When interior designer Helen Turkington entered Sirr’s one-time home, Sandyford House, during its restoration, she peeled off four layers of different wallpaper from its walls and likely revealed the original personal design choices of Ireland’s most feared rebel snatcher.

“You could tell there was so much history to this house,” says Turkington, who has just teamed up with Keith Craddock’s Red Rock Developments to create Turkington Rock, Ireland’s first interior designer-led property developer. This is its first project.

Sirr lived here in the late 18th and early 19th Century during his period in pursuit of rebels. He was involved (as Myles Dungan once put it), in a “relentless pursuit of the revolutionary element of the Society of United Irishmen”. In March 1798, using intelligence from a network of spies and informers, Sirr arrested almost every one of the United Irish Leinster provincial committee at merchant Oliver Bond’s house opposite the Brazen Head tavern.

Craddock says: “We retained the four walls, put on a new roof and kept the existing timbers. We put a breathable lime render on the brick and stone walls. On the upper floors, we took out the original doors, skirting and architraves and restored them.”

The backdrop of the Dublin Mountains served as Turkington’s inspiration for the interior fitout. She used a soft, muted colour palette for the ground floor reception rooms, added a boot room to the rear extension, and created partitions in the sleeping quarters to create ensuites for all the four bedrooms.

Its 0.3-acre plot includes lawns to the front, rear and side. There are solid oak herringbone parquet floors throughout the hallway and the two front reception rooms. There are sash windows with timber shutters, fitted shelves in an off shade of the dulcet green hues used in the ground floor colour palette.

The living room opens on to the open-plan kitchen/dining area. The bespoke kitchen was handmade by O’Connors of Drumleck and finished with a white arabesque countertop from Miller Brothers. There is a range of Miele integrated appliances. French doors lead to the south-facing private back garden and paved patio.
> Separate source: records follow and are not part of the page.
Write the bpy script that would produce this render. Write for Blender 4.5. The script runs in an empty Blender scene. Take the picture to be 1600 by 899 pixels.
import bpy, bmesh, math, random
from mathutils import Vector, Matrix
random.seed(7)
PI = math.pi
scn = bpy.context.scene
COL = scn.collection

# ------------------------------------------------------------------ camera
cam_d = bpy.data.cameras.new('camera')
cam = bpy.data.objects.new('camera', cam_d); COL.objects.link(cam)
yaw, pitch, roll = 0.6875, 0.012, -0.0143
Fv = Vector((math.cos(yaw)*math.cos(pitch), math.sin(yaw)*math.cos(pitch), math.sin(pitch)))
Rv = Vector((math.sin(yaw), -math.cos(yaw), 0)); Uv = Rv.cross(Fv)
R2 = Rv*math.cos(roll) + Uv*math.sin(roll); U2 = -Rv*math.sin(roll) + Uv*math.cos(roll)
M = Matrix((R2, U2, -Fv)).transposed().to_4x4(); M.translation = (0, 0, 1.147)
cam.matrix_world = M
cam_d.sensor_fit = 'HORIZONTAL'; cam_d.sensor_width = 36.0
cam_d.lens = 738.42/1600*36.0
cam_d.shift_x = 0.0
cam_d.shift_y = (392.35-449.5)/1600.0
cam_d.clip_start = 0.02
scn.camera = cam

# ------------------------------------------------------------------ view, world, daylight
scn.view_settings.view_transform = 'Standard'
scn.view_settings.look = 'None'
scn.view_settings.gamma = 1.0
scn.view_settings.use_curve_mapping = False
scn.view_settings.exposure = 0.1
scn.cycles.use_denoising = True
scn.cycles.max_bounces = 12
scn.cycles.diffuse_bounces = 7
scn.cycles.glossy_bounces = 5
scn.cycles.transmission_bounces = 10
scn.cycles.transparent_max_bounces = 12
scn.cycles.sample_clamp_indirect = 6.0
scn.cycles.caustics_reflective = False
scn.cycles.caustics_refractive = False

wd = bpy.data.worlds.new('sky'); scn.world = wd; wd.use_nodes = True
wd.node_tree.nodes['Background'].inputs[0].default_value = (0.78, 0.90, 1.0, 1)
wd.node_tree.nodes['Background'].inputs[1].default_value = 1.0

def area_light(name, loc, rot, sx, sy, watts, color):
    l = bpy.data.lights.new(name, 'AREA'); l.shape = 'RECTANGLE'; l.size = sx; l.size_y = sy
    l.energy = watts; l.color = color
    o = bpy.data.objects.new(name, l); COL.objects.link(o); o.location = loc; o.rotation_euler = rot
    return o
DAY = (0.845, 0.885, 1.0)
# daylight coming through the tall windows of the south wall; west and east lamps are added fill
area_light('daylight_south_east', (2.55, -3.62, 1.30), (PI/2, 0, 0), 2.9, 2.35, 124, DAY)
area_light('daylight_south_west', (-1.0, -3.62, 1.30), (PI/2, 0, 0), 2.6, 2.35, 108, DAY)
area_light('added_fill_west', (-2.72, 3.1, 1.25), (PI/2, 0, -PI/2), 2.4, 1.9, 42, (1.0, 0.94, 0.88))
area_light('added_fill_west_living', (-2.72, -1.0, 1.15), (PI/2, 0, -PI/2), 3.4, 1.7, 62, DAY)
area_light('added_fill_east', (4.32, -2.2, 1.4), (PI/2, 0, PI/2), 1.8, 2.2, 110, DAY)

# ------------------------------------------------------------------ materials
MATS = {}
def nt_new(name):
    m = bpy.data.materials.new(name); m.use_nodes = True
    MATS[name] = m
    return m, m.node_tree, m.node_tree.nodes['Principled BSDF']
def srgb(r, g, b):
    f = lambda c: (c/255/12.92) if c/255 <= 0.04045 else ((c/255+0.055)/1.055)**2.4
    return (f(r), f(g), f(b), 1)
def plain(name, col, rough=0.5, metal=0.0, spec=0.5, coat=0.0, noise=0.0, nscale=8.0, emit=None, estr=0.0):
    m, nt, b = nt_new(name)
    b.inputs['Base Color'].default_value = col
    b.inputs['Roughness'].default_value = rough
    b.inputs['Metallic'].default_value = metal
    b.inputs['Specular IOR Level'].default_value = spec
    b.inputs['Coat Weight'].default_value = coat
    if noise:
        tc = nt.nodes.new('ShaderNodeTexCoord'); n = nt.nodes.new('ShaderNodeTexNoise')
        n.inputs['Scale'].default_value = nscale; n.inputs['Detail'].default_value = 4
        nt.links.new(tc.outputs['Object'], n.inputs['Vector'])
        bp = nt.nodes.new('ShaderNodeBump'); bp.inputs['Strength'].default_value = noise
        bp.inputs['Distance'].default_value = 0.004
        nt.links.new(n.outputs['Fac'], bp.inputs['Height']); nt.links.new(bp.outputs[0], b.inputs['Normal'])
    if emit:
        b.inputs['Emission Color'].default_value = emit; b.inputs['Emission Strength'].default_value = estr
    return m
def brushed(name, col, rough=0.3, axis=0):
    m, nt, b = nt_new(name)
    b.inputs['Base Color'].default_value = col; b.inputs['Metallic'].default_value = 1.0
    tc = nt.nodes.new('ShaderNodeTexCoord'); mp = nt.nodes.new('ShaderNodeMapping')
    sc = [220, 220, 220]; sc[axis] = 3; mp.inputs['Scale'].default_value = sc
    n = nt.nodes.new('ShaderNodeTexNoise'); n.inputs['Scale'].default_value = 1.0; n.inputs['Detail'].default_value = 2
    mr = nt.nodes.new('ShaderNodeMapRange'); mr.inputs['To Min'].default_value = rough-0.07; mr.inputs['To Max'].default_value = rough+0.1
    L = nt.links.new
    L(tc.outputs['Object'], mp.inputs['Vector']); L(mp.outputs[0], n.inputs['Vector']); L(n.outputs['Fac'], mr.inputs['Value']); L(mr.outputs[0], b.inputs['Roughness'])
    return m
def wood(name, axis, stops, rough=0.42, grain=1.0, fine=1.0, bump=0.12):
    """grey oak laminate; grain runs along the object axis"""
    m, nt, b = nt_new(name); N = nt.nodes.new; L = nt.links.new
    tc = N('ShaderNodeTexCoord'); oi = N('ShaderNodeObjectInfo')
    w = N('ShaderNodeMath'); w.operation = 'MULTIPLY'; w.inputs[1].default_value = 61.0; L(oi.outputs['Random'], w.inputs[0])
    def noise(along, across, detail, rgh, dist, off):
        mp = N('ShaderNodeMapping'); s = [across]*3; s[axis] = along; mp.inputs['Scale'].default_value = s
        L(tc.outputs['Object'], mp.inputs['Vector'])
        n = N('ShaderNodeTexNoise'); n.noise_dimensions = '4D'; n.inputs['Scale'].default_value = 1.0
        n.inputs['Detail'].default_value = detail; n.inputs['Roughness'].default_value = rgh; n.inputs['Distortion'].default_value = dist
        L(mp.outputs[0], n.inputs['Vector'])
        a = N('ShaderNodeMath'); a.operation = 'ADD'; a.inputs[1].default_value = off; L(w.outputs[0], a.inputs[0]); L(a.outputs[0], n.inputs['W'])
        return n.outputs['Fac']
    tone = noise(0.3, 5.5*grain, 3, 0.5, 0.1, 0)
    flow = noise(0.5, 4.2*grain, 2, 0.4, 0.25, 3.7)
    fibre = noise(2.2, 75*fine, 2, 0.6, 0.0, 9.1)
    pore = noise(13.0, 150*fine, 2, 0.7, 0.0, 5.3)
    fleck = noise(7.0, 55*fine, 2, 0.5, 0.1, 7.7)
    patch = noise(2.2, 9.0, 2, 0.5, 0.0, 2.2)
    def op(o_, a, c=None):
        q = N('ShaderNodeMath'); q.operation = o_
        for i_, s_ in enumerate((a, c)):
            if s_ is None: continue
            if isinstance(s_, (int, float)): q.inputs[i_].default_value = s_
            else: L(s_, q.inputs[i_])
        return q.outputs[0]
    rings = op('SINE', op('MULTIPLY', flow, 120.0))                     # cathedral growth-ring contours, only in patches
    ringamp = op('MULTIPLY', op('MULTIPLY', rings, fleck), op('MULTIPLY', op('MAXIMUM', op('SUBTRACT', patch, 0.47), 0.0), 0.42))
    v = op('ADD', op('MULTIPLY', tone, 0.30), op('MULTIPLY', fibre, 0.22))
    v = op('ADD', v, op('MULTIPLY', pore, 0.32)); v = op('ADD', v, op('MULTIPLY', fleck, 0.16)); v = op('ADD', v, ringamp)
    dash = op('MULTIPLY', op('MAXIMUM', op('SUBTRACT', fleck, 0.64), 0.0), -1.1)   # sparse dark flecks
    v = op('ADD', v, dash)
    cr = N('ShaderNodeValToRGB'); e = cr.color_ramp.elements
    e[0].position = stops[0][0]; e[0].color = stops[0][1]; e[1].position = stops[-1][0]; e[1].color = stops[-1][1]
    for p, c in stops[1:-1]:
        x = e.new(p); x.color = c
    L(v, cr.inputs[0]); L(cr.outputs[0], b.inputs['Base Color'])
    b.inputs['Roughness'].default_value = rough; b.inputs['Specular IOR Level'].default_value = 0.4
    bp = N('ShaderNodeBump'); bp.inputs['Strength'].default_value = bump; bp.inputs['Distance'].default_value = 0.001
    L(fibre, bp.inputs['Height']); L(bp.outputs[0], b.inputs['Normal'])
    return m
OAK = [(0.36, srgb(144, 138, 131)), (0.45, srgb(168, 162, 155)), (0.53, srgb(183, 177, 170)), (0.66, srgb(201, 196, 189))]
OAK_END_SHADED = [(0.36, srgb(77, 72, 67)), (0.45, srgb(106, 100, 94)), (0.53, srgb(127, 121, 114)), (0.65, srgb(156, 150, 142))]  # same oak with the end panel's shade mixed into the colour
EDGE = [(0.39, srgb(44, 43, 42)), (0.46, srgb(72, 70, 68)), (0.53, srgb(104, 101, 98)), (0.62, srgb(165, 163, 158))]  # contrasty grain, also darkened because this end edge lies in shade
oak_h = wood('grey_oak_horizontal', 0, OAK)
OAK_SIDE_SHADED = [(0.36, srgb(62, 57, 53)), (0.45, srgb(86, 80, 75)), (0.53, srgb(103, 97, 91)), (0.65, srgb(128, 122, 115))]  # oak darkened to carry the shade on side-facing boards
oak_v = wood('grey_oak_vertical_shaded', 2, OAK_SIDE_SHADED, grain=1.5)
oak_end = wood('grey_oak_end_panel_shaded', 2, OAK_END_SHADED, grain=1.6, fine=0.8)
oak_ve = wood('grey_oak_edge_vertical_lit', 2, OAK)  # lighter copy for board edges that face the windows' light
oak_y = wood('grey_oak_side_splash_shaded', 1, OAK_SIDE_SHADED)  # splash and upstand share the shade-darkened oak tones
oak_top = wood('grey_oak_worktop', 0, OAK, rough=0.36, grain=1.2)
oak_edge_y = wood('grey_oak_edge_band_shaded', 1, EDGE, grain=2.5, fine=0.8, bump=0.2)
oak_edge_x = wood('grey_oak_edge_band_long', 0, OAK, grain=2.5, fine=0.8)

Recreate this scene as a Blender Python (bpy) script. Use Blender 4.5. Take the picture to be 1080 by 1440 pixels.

A new staircase with square spindles, a hardwood banister, and a central runner fixed with brass bars leads to the first floor, which, like the ground floor, has 10ft-high ceilings. The ensuite to the master bedroom is accessed through a walk-in wardrobe fitted out by O’Connors.

The Georgian-style sanitaryware and mirrors in the four ensuites and downstairs lavatory come from Bayswater London W2 Bathrooms, with shower screens and slate shower-trays supplied by Merlyn. The second ensuite double bedroom is as large as the master. On the second floor, there are two more double bedrooms and a study/playroom.

Sandyford House has confounded its age and managed to achieve an A3 BER. Perhaps the first A for an 18th-Century dwelling. There’s a Samsung air-to-water system that supplies underfloor heating to the ground floor and radiator heating to the upper floors. Sandyford House is selling by private treaty for €1.495m through agents Kelly Walsh.